Yes, it would be great to have a system to collect orbital debris moving at speeds in the range of several kilometers per second. However, collecting orbital debris moving "in counterflow" would slow down the space station, and it would need to regenerate that energy (speed or altitude) using rocket engines. I suppose it would be cheaper to get mass orbited from Earth than to get mass from those fast-moving against the space station's direction orbital debris.
And about the weaker muscles - total imponderability has a great negative effect on muscle strength. However, living long time at half Earth gravity would be absolutely enough for even a year in space, combined with exercises.

 

[Calin]

Why they don't use the system? It was used (if I remember correctly) with two modules (russian I think) that were rotating around each other (around the docking ring). However, I don't know how successful was the experiment, the cosmonauts might have been dizzy.

 

[The Boston Dangler]

Or, you could have people living in a >1G environment. With this kind of training, we could have a sweep in the Olympics.

 

[Tiamat]

Originally posted by: The Boston Dangler
Or, you could have people living in a >1G environment. With this kind of training, we could have a sweep in the Olympics.

LOL, i smell a DBZ reference coming ;p

 

[Ronf56]

They can hardly keep the ISS working, and that's right here in low Earth orbit. A large spinning station might need a higher orbit to avoid excessive atmospheric drag, as Glorygunk hinted at. That translates to more time and energy needed to get that massive load of materials up there in the first place. Maybe it could have a processing bay to collect orbital debris and process it for raw materials for repairs? That's dreaming now...

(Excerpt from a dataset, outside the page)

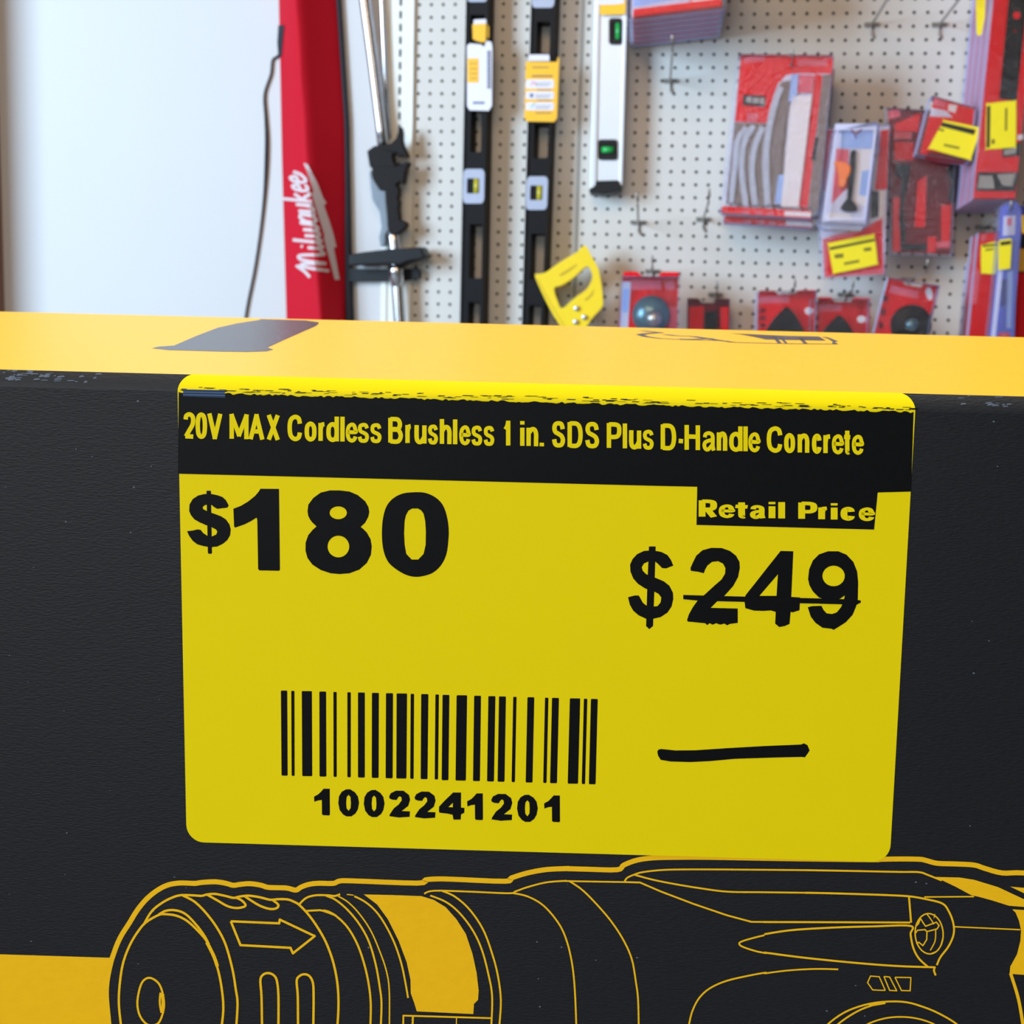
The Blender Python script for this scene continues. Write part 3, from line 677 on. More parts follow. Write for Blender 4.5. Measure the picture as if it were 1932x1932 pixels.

Yeah, but when they get back to Earth, their muscles will be weaker, and it'll still be a strain to get used to it again. So either full gravity, or else they'd need some strict exercise regiment.

Your comments are appreciated...fyi, the word which best fits your context is "regimen" rather than "regiment". Thanks.

 

[Paperdoc]

A couple notes to add. You can see from the math above that the actual "gravity" force generated from the spinning space station depends on how far from the centre you are. The closer to the centre, the less the simulated gravity force is, and at the very centre there is none. That is why those science fiction movies so often show a large ring structure with a few spokes and a small central hub, so that most of the occupants' time is spent in the periphery where the "gravity" is highest.

Consider docking an approaching craft. If the station is spinning, to dock at the periphery or somewhere along a "spoke", the craft would have to be travelling in a circle at the same speed as the docking hatch. A circle is NOT an easy path, and requires constant use of propulsion engines to keep the circular path - very difficult and a huge waste of energy. So by far the best practise in such a case would be to have a single docking station right at the central hub (or maybe two - one on either side) and use the idea Calin mentioned above. In preparation for docking the approaching craft first lines up with the port, then established a rotation of itself exactly matching the rotation of the station AND positioning itself angularly so its docking clamp mechanism is aligned with the mating part of the port mechanism, and then moves forward. Then of course, ALL transfers of people and goods at the docking station are done under zero gravity conditions, because they are at zero distance from the centre of rotation.

Such an arrangement would be a real problem for some activites on the space station. Any attempts at observation of anything else in space - earth, moon, sun, other stars / galaxies, etc - would be carried out from a platform rotating in space at a VASTLY faster rate than the rotation of earth.

 

[Red Squirrel]

Nah you can just do a "no time for caution" style docking. Not really that ideal in real life though... I mean, it's doable, but it's quite risky. You would also need counter weights that can move the centre of mass to make sure the docking port is 100% centred mass wise or it would wobble. (ex: more people on one side of the station).

I'm thinking the best bet would be to have a separate ring and only that part rotates while the rest of the station is stationary. That is also tricky on it's own to do, technically you need to rotate the entire station the opposite way, then rotate the ring until the rest of the station stops rotating. Such ring could be useful though so astronauts can get back to a normal gravity so they don't lose bone density as much etc. Could do more standard exercises and even eat, sleep, clean etc more normally in that section of the station.

 

[Iron Woode]

I see no mention of Babylon 5 in which this concept is used. It is also used for the Earth Alliance warships.

 

[serpretetsky]

THREAD NECRO!!! (I'm okay with it )

I figure this thread would benefit from having a table of different radii and what speed would be needed to achieve 1G.


ISS orbit matched pretty well when i plugged in 0.89g for gravity acceleration at ISS orbit. Assuming the calculations are correct, I'm surprised a circular orbit at earth's distance to sun would need to finish a full orbit in 8.96 hours to achieve 1G. Seems kind of fast.

 

[Red Squirrel]

This just gave me a random thought, does the Earth's rotation have an effect on gravity by creating centrifugal force to cancel out some of the gravity? Ex: if it stopped spinning would the gravity be stronger? Could a planet spin fast enough that it essentially cancels out it's own gravity? Like it would still have gravity, but if you try to land on it at same rate as it's spin (so ground under you is not moving) you would basically be floating.

 

[serpretetsky]

does the Earth's rotation have an effect on gravity by creating centrifugal force to cancel out some of the gravity? Ex: if it stopped spinning would the gravity be stronger?

Effectively yes.

http://curious.astro.cornell.edu/ab...etween-the-poles-and-the-equator-intermediate

"Taking into account both of the above effects, the gravitational acceleration is 9.78 m/s2 at the equator and 9.83 m/s2 at the poles, so you weigh about 0.5% more at the poles than at the equator. "

 

[Paperdoc]

Interesting thought by Red Squirrel. But consider the many disatrous consequences of having a planet spin so rapidly that it has effectively zero gravitational pull at its surface. EVERYTHING wound have NO attraction to the surface, and most would drift away into space until the remaining material had a small enough radius to reduce the effect substantially. Planet? What planet?